# [Objective]
Transcribe every line, keeping it exact.

# [Data lines]
────────────────
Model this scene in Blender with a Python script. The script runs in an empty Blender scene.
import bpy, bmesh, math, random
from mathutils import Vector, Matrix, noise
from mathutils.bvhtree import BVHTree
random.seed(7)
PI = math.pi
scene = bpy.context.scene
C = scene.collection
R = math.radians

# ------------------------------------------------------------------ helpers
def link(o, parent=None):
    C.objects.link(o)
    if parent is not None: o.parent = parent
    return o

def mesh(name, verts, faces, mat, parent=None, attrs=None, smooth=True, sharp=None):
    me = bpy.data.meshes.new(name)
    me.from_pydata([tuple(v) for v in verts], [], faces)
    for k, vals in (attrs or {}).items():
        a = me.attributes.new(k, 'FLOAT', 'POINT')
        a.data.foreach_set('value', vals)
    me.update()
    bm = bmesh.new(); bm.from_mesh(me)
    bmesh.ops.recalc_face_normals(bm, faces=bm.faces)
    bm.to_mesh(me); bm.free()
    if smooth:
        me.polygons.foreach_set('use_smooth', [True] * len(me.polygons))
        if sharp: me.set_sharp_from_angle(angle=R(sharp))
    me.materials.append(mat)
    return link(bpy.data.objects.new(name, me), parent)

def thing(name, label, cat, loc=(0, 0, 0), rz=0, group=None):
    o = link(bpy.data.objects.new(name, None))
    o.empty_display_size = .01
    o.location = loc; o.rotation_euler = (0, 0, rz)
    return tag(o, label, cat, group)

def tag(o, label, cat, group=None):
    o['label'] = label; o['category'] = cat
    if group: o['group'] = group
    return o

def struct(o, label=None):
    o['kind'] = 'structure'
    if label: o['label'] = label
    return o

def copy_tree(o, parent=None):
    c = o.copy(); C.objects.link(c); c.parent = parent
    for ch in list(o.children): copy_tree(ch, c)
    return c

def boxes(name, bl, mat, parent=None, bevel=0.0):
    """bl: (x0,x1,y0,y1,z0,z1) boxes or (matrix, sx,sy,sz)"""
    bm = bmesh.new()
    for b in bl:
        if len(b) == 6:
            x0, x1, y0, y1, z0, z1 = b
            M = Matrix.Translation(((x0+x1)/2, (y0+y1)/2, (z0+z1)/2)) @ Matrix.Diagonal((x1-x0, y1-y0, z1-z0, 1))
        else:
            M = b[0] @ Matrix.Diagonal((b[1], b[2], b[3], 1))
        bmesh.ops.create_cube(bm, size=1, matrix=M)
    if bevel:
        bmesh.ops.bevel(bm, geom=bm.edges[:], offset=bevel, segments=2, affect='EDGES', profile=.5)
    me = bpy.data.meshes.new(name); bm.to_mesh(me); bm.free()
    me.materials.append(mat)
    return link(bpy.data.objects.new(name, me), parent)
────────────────
# [Solution for this exercise]
Model this scene in Blender with a Python script. The script runs in an empty Blender scene.
import bpy, bmesh, math, random
from mathutils import Vector, Matrix, noise
from mathutils.bvhtree import BVHTree
random.seed(7)
PI = math.pi
scene = bpy.context.scene
C = scene.collection
R = math.radians

# ------------------------------------------------------------------ helpers
def link(o, parent=None):
    C.objects.link(o)
    if parent is not None: o.parent = parent
    return o

def mesh(name, verts, faces, mat, parent=None, attrs=None, smooth=True, sharp=None):
    me = bpy.data.meshes.new(name)
    me.from_pydata([tuple(v) for v in verts], [], faces)
    for k, vals in (attrs or {}).items():
        a = me.attributes.new(k, 'FLOAT', 'POINT')
        a.data.foreach_set('value', vals)
    me.update()
    bm = bmesh.new(); bm.from_mesh(me)
    bmesh.ops.recalc_face_normals(bm, faces=bm.faces)
    bm.to_mesh(me); bm.free()
    if smooth:
        me.polygons.foreach_set('use_smooth', [True] * len(me.polygons))
        if sharp: me.set_sharp_from_angle(angle=R(sharp))
    me.materials.append(mat)
    return link(bpy.data.objects.new(name, me), parent)

def thing(name, label, cat, loc=(0, 0, 0), rz=0, group=None):
    o = link(bpy.data.objects.new(name, None))
    o.empty_display_size = .01
    o.location = loc; o.rotation_euler = (0, 0, rz)
    return tag(o, label, cat, group)

def tag(o, label, cat, group=None):
    o['label'] = label; o['category'] = cat
    if group: o['group'] = group
    return o

def struct(o, label=None):
    o['kind'] = 'structure'
    if label: o['label'] = label
    return o

def copy_tree(o, parent=None):
    c = o.copy(); C.objects.link(c); c.parent = parent
    for ch in list(o.children): copy_tree(ch, c)
    return c

def boxes(name, bl, mat, parent=None, bevel=0.0):
    """bl: (x0,x1,y0,y1,z0,z1) boxes or (matrix, sx,sy,sz)"""
    bm = bmesh.new()
    for b in bl:
        if len(b) == 6:
            x0, x1, y0, y1, z0, z1 = b
            M = Matrix.Translation(((x0+x1)/2, (y0+y1)/2, (z0+z1)/2)) @ Matrix.Diagonal((x1-x0, y1-y0, z1-z0, 1))
        else:
            M = b[0] @ Matrix.Diagonal((b[1], b[2], b[3], 1))
        bmesh.ops.create_cube(bm, size=1, matrix=M)
    if bevel:
        bmesh.ops.bevel(bm, geom=bm.edges[:], offset=bevel, segments=2, affect='EDGES', profile=.5)
    me = bpy.data.meshes.new(name); bm.to_mesh(me); bm.free()
    me.materials.append(mat)
    return link(bpy.data.objects.new(name, me), parent)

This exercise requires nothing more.